TASK BRIEF:
Find each line with the word "Blender" and say how many there are, nothing else.

RECORDS FOR PROCESSING:

• • •

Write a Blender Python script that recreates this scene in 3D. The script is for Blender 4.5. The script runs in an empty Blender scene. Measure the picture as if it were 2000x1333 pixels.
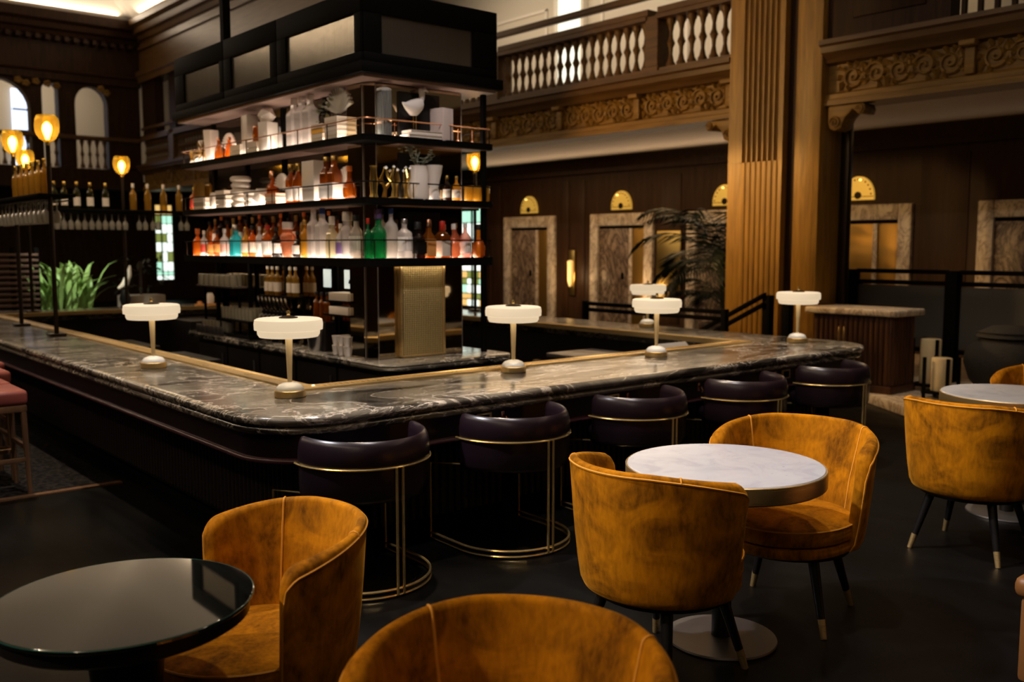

• • •

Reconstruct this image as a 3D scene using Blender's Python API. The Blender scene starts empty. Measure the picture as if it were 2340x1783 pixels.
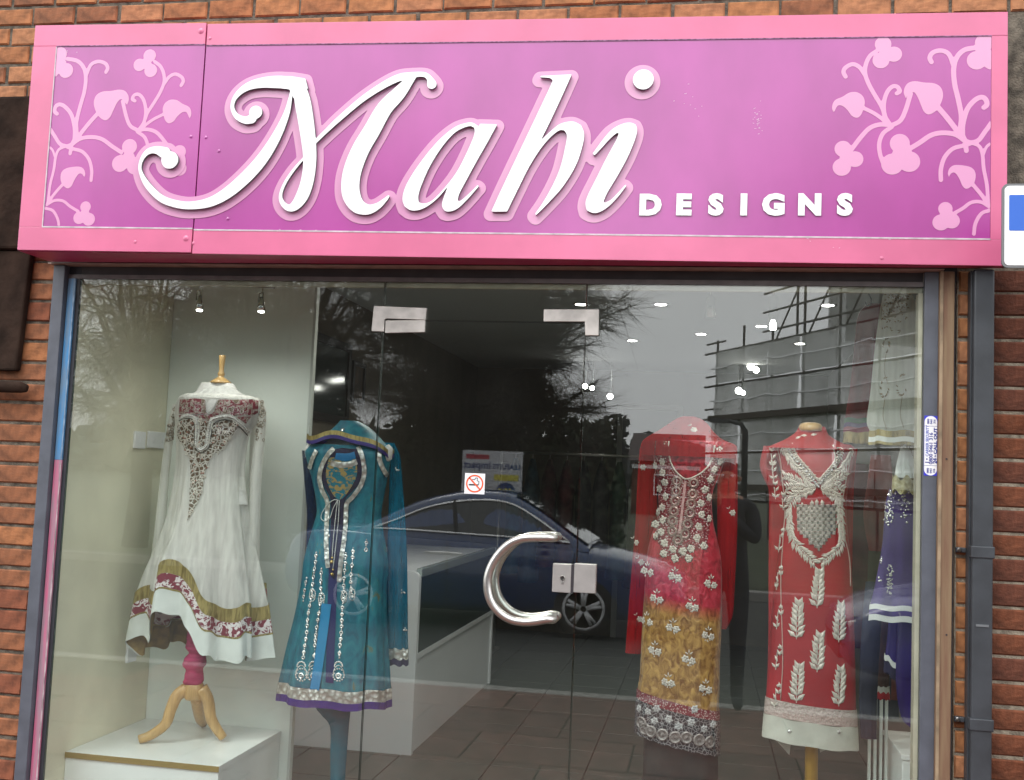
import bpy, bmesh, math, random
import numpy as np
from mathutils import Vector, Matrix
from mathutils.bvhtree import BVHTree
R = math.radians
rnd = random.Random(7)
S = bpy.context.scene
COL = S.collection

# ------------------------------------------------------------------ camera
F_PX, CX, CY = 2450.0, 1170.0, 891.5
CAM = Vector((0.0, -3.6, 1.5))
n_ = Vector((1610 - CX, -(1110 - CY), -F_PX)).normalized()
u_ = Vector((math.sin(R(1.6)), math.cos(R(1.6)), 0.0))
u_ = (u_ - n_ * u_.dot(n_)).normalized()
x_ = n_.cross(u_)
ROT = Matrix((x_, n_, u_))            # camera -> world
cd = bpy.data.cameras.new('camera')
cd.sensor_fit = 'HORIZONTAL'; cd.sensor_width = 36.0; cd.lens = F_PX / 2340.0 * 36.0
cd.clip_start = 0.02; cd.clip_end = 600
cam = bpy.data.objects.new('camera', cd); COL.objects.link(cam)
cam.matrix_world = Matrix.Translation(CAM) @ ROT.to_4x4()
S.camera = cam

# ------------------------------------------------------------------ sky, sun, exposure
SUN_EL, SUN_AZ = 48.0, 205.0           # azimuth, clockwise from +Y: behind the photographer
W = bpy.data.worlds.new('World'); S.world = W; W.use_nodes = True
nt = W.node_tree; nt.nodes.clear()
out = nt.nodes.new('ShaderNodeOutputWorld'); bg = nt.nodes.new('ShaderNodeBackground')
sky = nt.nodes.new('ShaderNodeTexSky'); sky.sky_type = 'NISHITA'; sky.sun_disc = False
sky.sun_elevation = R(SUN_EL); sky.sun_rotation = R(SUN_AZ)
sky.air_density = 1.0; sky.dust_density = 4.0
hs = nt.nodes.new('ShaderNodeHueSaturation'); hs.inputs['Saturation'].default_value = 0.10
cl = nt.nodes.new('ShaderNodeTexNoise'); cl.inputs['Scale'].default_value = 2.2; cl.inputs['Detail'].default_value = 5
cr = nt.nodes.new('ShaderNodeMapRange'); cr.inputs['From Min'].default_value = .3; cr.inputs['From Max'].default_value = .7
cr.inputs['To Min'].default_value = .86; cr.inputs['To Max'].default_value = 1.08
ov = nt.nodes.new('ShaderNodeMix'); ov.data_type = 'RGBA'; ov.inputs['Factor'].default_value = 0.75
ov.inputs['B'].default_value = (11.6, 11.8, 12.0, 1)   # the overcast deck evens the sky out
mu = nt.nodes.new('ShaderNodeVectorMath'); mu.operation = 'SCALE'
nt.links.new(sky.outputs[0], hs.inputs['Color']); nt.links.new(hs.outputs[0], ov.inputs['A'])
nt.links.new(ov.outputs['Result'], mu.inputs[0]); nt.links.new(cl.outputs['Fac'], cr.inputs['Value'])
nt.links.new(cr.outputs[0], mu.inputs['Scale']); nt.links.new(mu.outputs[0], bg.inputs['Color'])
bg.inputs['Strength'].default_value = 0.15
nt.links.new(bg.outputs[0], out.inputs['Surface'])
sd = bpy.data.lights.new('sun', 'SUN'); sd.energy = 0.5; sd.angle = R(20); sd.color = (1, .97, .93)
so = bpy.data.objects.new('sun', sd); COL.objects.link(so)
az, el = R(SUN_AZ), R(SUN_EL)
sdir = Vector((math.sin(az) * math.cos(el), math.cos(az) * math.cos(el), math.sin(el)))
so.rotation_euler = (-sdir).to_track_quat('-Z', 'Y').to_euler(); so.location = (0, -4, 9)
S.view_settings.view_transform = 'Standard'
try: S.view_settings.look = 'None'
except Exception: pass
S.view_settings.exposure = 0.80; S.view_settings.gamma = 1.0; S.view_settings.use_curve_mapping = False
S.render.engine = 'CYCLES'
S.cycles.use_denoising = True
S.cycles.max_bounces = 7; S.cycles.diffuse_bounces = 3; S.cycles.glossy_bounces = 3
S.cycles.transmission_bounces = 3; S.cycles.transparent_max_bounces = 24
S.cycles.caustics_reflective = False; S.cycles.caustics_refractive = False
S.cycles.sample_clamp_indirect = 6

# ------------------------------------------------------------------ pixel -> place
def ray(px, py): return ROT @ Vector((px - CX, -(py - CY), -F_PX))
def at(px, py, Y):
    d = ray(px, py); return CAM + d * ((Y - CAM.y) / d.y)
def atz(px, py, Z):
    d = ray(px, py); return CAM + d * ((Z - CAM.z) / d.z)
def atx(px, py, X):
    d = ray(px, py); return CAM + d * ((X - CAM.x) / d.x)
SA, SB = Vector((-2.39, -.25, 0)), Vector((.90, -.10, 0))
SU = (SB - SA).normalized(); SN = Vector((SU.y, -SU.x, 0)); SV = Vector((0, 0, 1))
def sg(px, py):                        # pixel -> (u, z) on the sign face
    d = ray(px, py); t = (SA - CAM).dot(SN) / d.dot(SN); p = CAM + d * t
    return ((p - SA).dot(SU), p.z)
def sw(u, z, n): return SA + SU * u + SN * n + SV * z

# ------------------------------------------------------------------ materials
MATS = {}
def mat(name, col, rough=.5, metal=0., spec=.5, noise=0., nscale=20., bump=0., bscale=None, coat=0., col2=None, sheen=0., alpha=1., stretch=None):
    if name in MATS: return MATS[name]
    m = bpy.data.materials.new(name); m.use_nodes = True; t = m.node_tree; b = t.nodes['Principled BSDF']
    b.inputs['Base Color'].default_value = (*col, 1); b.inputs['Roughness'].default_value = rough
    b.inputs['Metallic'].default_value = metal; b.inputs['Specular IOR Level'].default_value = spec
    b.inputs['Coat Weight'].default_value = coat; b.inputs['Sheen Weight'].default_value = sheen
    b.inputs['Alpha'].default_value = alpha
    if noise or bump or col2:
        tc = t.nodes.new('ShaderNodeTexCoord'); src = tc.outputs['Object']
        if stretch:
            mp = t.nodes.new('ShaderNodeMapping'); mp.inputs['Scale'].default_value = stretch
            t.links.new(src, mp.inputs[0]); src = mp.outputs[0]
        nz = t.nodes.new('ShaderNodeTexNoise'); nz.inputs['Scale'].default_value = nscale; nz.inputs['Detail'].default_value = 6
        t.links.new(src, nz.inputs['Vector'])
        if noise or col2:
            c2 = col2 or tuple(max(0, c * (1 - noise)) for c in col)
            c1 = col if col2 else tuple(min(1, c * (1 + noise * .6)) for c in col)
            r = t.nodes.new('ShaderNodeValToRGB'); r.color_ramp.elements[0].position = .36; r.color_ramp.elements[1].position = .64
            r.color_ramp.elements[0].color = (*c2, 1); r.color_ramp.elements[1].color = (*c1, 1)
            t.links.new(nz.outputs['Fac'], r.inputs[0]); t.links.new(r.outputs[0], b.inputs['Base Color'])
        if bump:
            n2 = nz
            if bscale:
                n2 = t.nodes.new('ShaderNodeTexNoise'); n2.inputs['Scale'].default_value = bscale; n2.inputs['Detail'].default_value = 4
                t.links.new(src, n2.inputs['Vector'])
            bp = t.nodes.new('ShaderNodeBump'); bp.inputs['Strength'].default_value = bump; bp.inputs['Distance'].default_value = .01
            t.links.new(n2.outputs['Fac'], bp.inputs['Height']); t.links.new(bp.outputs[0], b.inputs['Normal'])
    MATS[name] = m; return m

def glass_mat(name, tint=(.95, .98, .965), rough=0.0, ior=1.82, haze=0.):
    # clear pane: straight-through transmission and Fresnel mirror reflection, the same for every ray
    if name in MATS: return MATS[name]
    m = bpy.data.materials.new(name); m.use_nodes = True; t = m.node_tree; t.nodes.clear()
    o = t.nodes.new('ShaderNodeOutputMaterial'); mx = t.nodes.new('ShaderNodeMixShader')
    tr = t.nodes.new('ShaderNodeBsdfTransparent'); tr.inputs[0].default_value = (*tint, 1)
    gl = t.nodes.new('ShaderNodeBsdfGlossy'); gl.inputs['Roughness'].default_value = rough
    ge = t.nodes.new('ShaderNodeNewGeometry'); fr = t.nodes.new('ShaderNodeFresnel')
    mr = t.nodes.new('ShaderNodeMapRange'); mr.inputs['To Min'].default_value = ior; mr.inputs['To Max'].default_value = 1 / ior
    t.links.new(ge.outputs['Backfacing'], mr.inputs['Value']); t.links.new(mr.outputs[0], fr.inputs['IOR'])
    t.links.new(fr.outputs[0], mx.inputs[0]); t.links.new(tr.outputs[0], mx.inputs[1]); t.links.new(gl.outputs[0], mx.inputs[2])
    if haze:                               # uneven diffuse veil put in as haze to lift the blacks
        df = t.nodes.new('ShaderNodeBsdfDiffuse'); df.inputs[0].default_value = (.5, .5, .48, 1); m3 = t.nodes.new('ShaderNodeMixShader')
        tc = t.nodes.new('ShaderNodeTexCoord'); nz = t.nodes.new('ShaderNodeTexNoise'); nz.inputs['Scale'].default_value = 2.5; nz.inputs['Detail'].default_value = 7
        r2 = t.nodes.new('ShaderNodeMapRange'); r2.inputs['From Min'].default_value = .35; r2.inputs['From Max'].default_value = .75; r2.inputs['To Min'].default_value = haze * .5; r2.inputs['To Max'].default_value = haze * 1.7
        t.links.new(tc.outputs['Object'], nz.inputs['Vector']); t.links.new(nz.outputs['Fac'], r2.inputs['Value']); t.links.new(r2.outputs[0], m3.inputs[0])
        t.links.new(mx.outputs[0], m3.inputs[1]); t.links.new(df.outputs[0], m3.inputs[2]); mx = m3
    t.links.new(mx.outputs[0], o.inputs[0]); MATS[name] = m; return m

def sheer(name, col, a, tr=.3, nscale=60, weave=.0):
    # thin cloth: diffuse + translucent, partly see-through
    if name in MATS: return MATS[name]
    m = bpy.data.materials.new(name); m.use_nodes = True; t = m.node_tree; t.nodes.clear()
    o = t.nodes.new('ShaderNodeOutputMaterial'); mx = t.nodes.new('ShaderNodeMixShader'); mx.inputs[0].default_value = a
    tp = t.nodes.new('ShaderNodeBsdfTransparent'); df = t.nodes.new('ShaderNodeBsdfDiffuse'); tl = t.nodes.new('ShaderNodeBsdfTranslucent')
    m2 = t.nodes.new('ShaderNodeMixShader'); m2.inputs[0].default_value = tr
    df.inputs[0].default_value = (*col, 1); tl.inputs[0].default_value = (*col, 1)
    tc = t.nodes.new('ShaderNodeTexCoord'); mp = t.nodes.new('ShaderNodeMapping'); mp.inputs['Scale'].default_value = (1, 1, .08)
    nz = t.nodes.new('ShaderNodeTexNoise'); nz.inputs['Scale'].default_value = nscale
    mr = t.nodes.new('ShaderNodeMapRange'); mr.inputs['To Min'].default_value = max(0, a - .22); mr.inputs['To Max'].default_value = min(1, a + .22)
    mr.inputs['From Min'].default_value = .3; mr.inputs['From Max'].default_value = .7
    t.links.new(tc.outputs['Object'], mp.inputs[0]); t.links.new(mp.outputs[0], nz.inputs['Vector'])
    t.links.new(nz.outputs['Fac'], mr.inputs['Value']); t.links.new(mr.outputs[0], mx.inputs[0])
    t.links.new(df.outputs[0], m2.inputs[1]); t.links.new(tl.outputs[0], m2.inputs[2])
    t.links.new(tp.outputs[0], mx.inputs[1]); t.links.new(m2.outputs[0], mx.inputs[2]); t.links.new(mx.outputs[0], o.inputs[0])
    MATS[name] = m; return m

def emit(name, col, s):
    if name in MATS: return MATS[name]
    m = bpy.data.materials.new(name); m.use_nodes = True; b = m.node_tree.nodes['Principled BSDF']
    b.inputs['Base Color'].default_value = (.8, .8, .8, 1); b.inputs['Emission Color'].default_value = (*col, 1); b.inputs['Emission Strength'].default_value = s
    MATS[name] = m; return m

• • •

ANSWER BELOW:
2